Morrer às mãos do marido
Não é um título sensacionalista. Infelizmente é uma realidade dramática que, segundo o Observatório das Mulheres assassinadas, atingiu 39 mulheres em Portugal no ano de 2010. Vítimas de agressões brutais de um actual ou anterior companheiro, marido ou namorado, de quem esperavam apoio, protecção e a quem um dia juraram amar e ajudar.
No início destas histórias de horror, só havia silêncio. Muitas desculparam as agressões de que eram vítimas, na esperança de que seria um mal passageiro. Mas nada mudou. Se num dia eram maltratadas porque o marido chegava a casa mal disposto; no outro o motivo passava a ser a comida, que eles consideravam mal feita; no dia seguinte eram acusadas de gastar demais e as culpas iam-se acumulando, triturando a vontade de viver e a auto-estima.
Não faltou quem visse e até estranhasse, mas receou intervir. Alguém disse ou escreveu que “entre marido e mulher, não se meta a colher” e talvez por isso, amigos e familiares fazem de conta que não sabem, partindo do pressuposto que um dia aquela mulher, manifestamente infeliz, vai acabar por se entender.
Histórias de humilhação silenciosa e de agressões, cada vez mais violentas, marcam as vidas destas mulheres que, ainda hoje morrem às mãos dos companheiros. Vítimas de um crime público morrem como seres sem cor, tão esfarrapadas como a rodilha com que limpavam a casa.

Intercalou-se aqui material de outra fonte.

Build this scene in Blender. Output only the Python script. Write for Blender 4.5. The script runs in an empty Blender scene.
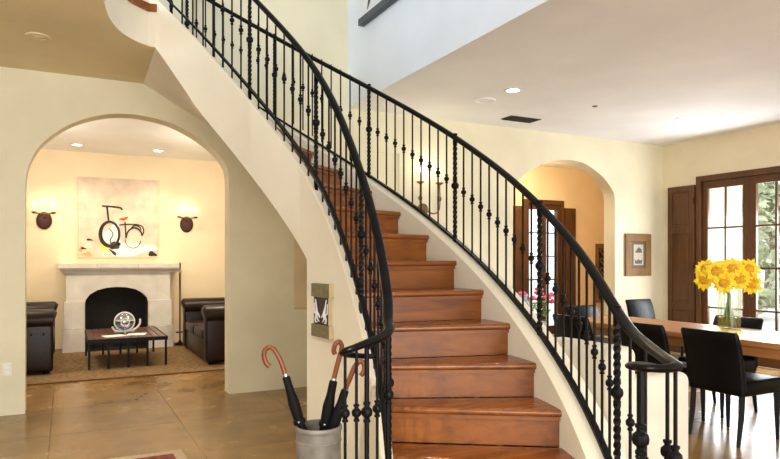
import bpy, bmesh, math, random
import numpy as np
from mathutils import Vector, Matrix
random.seed(7)
PI = math.pi
SC = bpy.context.scene
COL = SC.collection

# ------------------------------------------------------------------ materials
def new_mat(name):
    m = bpy.data.materials.new(name); m.use_nodes = True
    nt = m.node_tree
    return m, nt, nt.nodes['Principled BSDF'], nt.nodes, nt.links

def mat(name, col, rough=.5, var=.0, scale=4., bump=0., bscale=30., metal=0., col2=None, stretch=None, spec=.5, detail=4., coat=0.):
    m, nt, b, N, L = new_mat(name)
    b.inputs['Roughness'].default_value = rough
    b.inputs['Metallic'].default_value = metal
    b.inputs['Specular IOR Level'].default_value = spec
    b.inputs['Coat Weight'].default_value = coat
    c = (*col, 1)
    b.inputs['Base Color'].default_value = c
    tc = N.new('ShaderNodeTexCoord'); mp = N.new('ShaderNodeMapping')
    L.new(tc.outputs['Object'], mp.inputs['Vector'])
    if stretch: mp.inputs['Scale'].default_value = stretch
    if var or col2:
        n = N.new('ShaderNodeTexNoise'); n.inputs['Scale'].default_value = scale; n.inputs['Detail'].default_value = detail
        r = N.new('ShaderNodeValToRGB')
        r.color_ramp.elements[0].position = .3; r.color_ramp.elements[1].position = .7
        r.color_ramp.elements[0].color = tuple(x*(1-var) for x in col)+(1,) if not col2 else (*col2, 1)
        r.color_ramp.elements[1].color = tuple(min(1, x*(1+var*.5)) for x in col)+(1,) if not col2 else c
        L.new(mp.outputs[0], n.inputs['Vector']); L.new(n.outputs['Fac'], r.inputs[0]); L.new(r.outputs[0], b.inputs['Base Color'])
    if bump:
        n2 = N.new('ShaderNodeTexNoise'); n2.inputs['Scale'].default_value = bscale; n2.inputs['Detail'].default_value = 5
        bp = N.new('ShaderNodeBump'); bp.inputs['Strength'].default_value = bump; bp.inputs['Distance'].default_value = .02
        L.new(mp.outputs[0], n2.inputs['Vector']); L.new(n2.outputs['Fac'], bp.inputs['Height']); L.new(bp.outputs[0], b.inputs['Normal'])
    return m

def wood(name, c1, c2, rough=.35, axis=0, scale=2.2, coat=0.):
    m, nt, b, N, L = new_mat(name)
    b.inputs['Roughness'].default_value = rough; b.inputs['Coat Weight'].default_value = coat
    tc = N.new('ShaderNodeTexCoord'); mp = N.new('ShaderNodeMapping')
    s = [14., 14., 14.]; s[axis] = 1.2
    mp.inputs['Scale'].default_value = s
    n = N.new('ShaderNodeTexNoise'); n.inputs['Scale'].default_value = scale; n.inputs['Detail'].default_value = 6; n.inputs['Distortion'].default_value = .6
    n2 = N.new('ShaderNodeTexNoise'); n2.inputs['Scale'].default_value = 2.5
    r = N.new('ShaderNodeValToRGB'); r.color_ramp.elements[0].position = .3; r.color_ramp.elements[1].position = .72
    r.color_ramp.elements[0].color = (*c2, 1); r.color_ramp.elements[1].color = (*c1, 1)
    mx = N.new('ShaderNodeMix'); mx.data_type = 'FLOAT'; mx.inputs[0].default_value = .4
    L.new(tc.outputs['Object'], mp.inputs[0]); L.new(mp.outputs[0], n.inputs[0]); L.new(tc.outputs['Object'], n2.inputs[0])
    L.new(n.outputs['Fac'], mx.inputs[2]); L.new(n2.outputs['Fac'], mx.inputs[3])
    L.new(mx.outputs[0], r.inputs[0]); L.new(r.outputs[0], b.inputs['Base Color'])
    bp = N.new('ShaderNodeBump'); bp.inputs['Strength'].default_value = .08; bp.inputs['Distance'].default_value = .01
    L.new(n.outputs['Fac'], bp.inputs['Height']); L.new(bp.outputs[0], b.inputs['Normal'])
    return m

def emit(name, col, s):
    m, nt, b, N, L = new_mat(name)
    b.inputs['Base Color'].default_value = (*col, 1)
    b.inputs['Emission Color'].default_value = (*col, 1); b.inputs['Emission Strength'].default_value = s
    return m

def thin_glass(name, tint=(1, 1, 1), gloss=.07):
    m = bpy.data.materials.new(name); m.use_nodes = True
    N, L = m.node_tree.nodes, m.node_tree.links; N.clear()
    o = N.new('ShaderNodeOutputMaterial'); t = N.new('ShaderNodeBsdfTransparent'); g = N.new('ShaderNodeBsdfGlossy'); x = N.new('ShaderNodeMixShader')
    t.inputs[0].default_value = (*tint, 1); g.inputs['Roughness'].default_value = .02; x.inputs[0].default_value = gloss
    L.new(t.outputs[0], x.inputs[1]); L.new(g.outputs[0], x.inputs[2]); L.new(x.outputs[0], o.inputs[0])
    return m

def floor_mat():
    m, nt, b, N, L = new_mat('stained_concrete')
    tc = N.new('ShaderNodeTexCoord')
    n = N.new('ShaderNodeTexNoise'); n.inputs['Scale'].default_value = 1.9; n.inputs['Detail'].default_value = 4; n.inputs['Roughness'].default_value = .58
    r = N.new('ShaderNodeValToRGB'); r.color_ramp.elements[0].position = .2; r.color_ramp.elements[1].position = .8
    r.color_ramp.elements[0].color = (.17, .095, .030, 1); r.color_ramp.elements[1].color = (.43, .25, .088, 1)
    br = N.new('ShaderNodeTexBrick'); br.offset = 0; br.inputs['Scale'].default_value = 1
    br.inputs['Brick Width'].default_value = .95; br.inputs['Row Height'].default_value = .95
    br.inputs['Mortar Size'].default_value = .005; br.inputs['Mortar Smooth'].default_value = .3
    br.inputs['Color1'].default_value = (1, 1, 1, 1); br.inputs['Color2'].default_value = (.93, .93, .93, 1); br.inputs['Mortar'].default_value = (.55, .5, .45, 1)
    mp = N.new('ShaderNodeMapping'); mp.inputs['Location'].default_value = (.1, .25, 0)
    mx = N.new('ShaderNodeMix'); mx.data_type = 'RGBA'; mx.blend_type = 'MULTIPLY'; mx.inputs[0].default_value = 1
    L.new(tc.outputs['Object'], n.inputs[0]); L.new(tc.outputs['Object'], mp.inputs[0]); L.new(mp.outputs[0], br.inputs[0])
    L.new(n.outputs['Fac'], r.inputs[0]); L.new(r.outputs[0], mx.inputs[6]); L.new(br.outputs[0], mx.inputs[7]); L.new(mx.outputs[2], b.inputs['Base Color'])
    rr = N.new('ShaderNodeMapRange'); rr.inputs[3].default_value = .14; rr.inputs[4].default_value = .36
    L.new(n.outputs['Fac'], rr.inputs[0]); L.new(rr.outputs[0], b.inputs['Roughness'])
    return m

P = {}
P['plaster'] = mat('cream_plaster', (.80, .745, .55), .85, .12, 1.3, .12, 18)
P['plaster_back'] = mat('warm_plaster', (.80, .70, .50), .85, .14, 1.1, .12, 18)
P['plaster_white'] = mat('white_plaster', (.84, .78, .64), .85, .08, 1.5, .12, 18)
P['plaster_upper'] = mat('upper_plaster', (.80, .83, .87), .85, .05, 1.5, .1, 18)
P['ceil'] = mat('ceiling_plaster', (.86, .87, .88), .85, .08, 1.1, .12, 14)
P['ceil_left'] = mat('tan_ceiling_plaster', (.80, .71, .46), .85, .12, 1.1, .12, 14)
P['living'] = mat('golden_plaster', (.85, .73, .53), .85, .10, 1.2, .08, 18)
P['hall'] = mat('apricot_plaster', (.84, .64, .40), .85, .10, 1.2, .08, 18)
P['niche'] = mat('tan_plaster', (.84, .68, .43), .9, .08, 3.)
P['floor'] = floor_mat()
P['tread'] = wood('tread_wood', (.35, .105, .013), (.11, .026, .003), .26, 0, 1.6, .2)
P['riser'] = wood('riser_wood', (.35, .108, .011), (.13, .032, .003), .38, 0, 1.3)
P['iron'] = mat('black_iron', (.004, .004, .005), .42, 0, 8, .1, 60, 0, spec=.14)
P['rail'] = mat('oiled_iron', (.004, .0035, .0035), .34, 0, 8, .0, 60, 0, spec=.14)
P['darkwood'] = wood('dark_walnut', (.13, .045, .006), (.055, .017, .002), .5, 2)
P['tablewood'] = wood('table_oak', (.52, .24, .08), (.36, .145, .042), .34, 1)
P['framewood'] = wood('frame_wood', (.28, .14, .028), (.13, .062, .013), .6, 2)
P['leather'] = mat('black_leather', (.0025, .0025, .003), .40, 0, 8, .12, 90, 0, spec=.15)
P['chairleg'] = mat('black_wood', (.003, .0025, .0025), .45, spec=.12)
P['brown_leather'] = mat('oxblood_leather', (.013, .0032, .0025), .33, .4, 3, .15, 40, spec=.3)
P['stone'] = mat('limestone', (.78, .74, .68), .8, .12, 5, .15, 30)
P['soot'] = mat('soot_brick', (.012, .011, .010), .9, .3, 8)
P['rug'] = mat('jute', (.25, .15, .06), .95, .5, 22, .6, 90)
P['rugedge'] = mat('jute_edge', (.13, .06, .025), .95, .2, 40)
P['slat'] = wood('slat_wood', (.20, .09, .07), (.05, .018, .016), .3, 1)
P['galv'] = mat('galvanised', (.25, .24, .21), .5, .35, 14, .05, 30, .4)
P['umb_wood'] = wood('cane_wood', (.24, .07, .025), (.13, .03, .01), .3, 2)
P['umb_cloth'] = mat('black_nylon', (.004, .004, .005), .6, spec=.15)
P['silver'] = mat('silver', (.7, .7, .7), .25, metal=1)
P['white'] = mat('white_paint', (.85, .85, .83), .5)
P['slip'] = mat('white_slipcover', (.74, .69, .59), .9, .06, 6, .25, 9)
P['candle'] = mat('ivory_candle', (.9, .86, .74), .6)
P['bulb'] = emit('warm_bulb', (1., .88, .66), 3.5)
P['lamp'] = emit('downlight_glow', (1., .95, .86), 8)
P['sconce'] = mat('rust_iron', (.06, .014, .010), .5, .3, 20, metal=.3)
P['brass'] = mat('aged_brass', (.20, .13, .06), .45, metal=.7)
P['canvas'] = mat('painted_canvas', (.70, .57, .47), .9, .18, 7)
P['canvas_w'] = mat('white_canvas', (.82, .82, .82), .9, .05, 7)
P['ink'] = mat('black_paint', (.014, .012, .012), .6)
P['inkbrown'] = mat('umber_paint', (.10, .07, .04), .6)
P['red'] = mat('red_paint', (.65, .06, .03), .6)
P['yellow'] = mat('yellow_paint', (.85, .72, .03), .6)
P['whitepaint'] = mat('white_oil_paint', (.88, .85, .80), .7)
P['orange'] = mat('orange_paint', (.70, .36, .12), .7)
P['slate'] = mat('slate_frame', (.065, .08, .095), .5, .2, 12)
P['olive'] = mat('olive_board', (.19, .165, .08), .6, .3, 25)
P['creamwood'] = mat('raw_wood_edge', (.62, .50, .30), .7, .1, 20)
P['plumdark'] = mat('dark_print', (.035, .014, .022), .5, .5, 30)
P['coral'] = mat('white_print', (.80, .80, .84), .6)
P['paper'] = mat('ivory_paper', (.50, .45, .36), .8, .08, 30)
P['gunmetal'] = mat('vent_metal', (.025, .016, .010), .7)
P['cable'] = mat('cover_plate', (.80, .77, .70), .6)
P['petal'] = mat('sunflower_petal', (.97, .71, .02), .6, .10, 30)
P['disc'] = mat('sunflower_disc', (.72, .36, .015), .8, .35, 60)
P['stem'] = mat('green_stem', (.22, .36, .07), .6)
P['leaf'] = mat('green_leaf', (.16, .33, .035), .55, .3, 9)
P['pink'] = mat('pink_petal', (.80, .13, .22), .6, .3, 25)
P['ceramic'] = mat('white_ceramic', (.86, .85, .83), .25, coat=.3)
P['blueceramic'] = mat('blue_glaze', (.80, .82, .85), .25, 0, 11, col2=(.04, .08, .32), detail=1.)
P['glass'] = thin_glass('pane_glass', (1, 1, 1), .05)
P['vase'] = thin_glass('vase_glass', (.93, .96, .93), .13)
P['water'] = thin_glass('vase_water', (.94, .85, .36), .06)
P['globe'] = thin_glass('globe_glass', (.62, .76, .95), .4)
P['grass'] = mat('pale_paving', (.62, .60, .54), .95, .15, 2)
P['treeleaf'] = mat('tree_leaf', (.42, .48, .30), .7, .3, 5)
P['bark'] = mat('bark', (.22, .16, .11), .9, .3, 14)
P['redrug'] = mat('red_rug', (.30, .07, .045), .95, .5, 20, .4, 80)
P['rugcream'] = mat('rug_border', (.62, .50, .33), .95, .2, 40, .4, 80)
P['tile'] = mat('roof_plaster', (.8, .78, .72), .9, .05, 2)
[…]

No dia do seu funeral, alguém comenta que sempre soube que a vizinha era maltratada, mas nada fez, porque sempre a viu acompanhar os filhos à escola, estender a roupa e fazer as compras na mercearia da esquina. Aparentava uma rotina normal e sofria calada, porque lhe ensinaram que tudo se deve fazer pelos filhos.
Morreram às mãos dos companheiros, que há muito tinham perdido essa condição quando quiseram tornar-se donos das suas vidas, ao ponto de lhes roubarem a dignidade. Diziam eles, que os ciúmes eram prova de amor e que, se controlavam a vida delas, era por muito as amar. Aos poucos acabaram por viver num cerco sem saída, num cativeiro sem liberdade, sujeitas a um sacrifício sem recompensa.
Tentaram quebrar o muro de silêncio que lhes foi imposto, mas ninguém parecia preocupar-se, porque não acreditavam possível, que aquele homem, tido por um cidadão exemplar no emprego, pudesse ser um agressor no espaço doméstico.
Morreram às mãos dos maridos, porque ainda falta coragem para denunciar um crime que ocorre portas adentro, silenciando a voz de muitas mulheres e, cada vez mais, atingindo idosos e crianças indefesas.
Morreram, também, porque elas próprias não se atreveram a denunciar, quando ainda era tempo, por julgarem ser sina, destino, a cruz que todos diziam ter sido uma escolha.
Não há justificação possível para que um namorado, companheiro ou marido agrida, mesmo quando essa agressão vem disfarçada de gracejo humilhante, cena de ciúmes, ou desvalorização de desejos ou opiniões.
O amor não mata, salva; não destrói, antes constrói laços; não magoa mas cura e reabilita. Por isso, ninguém deve e muito menos merece ser maltratado.
Se conhece alguém que é vítima de violência conjugal, denuncie. É um dever cívico que pode evitar a morte de mais mulheres.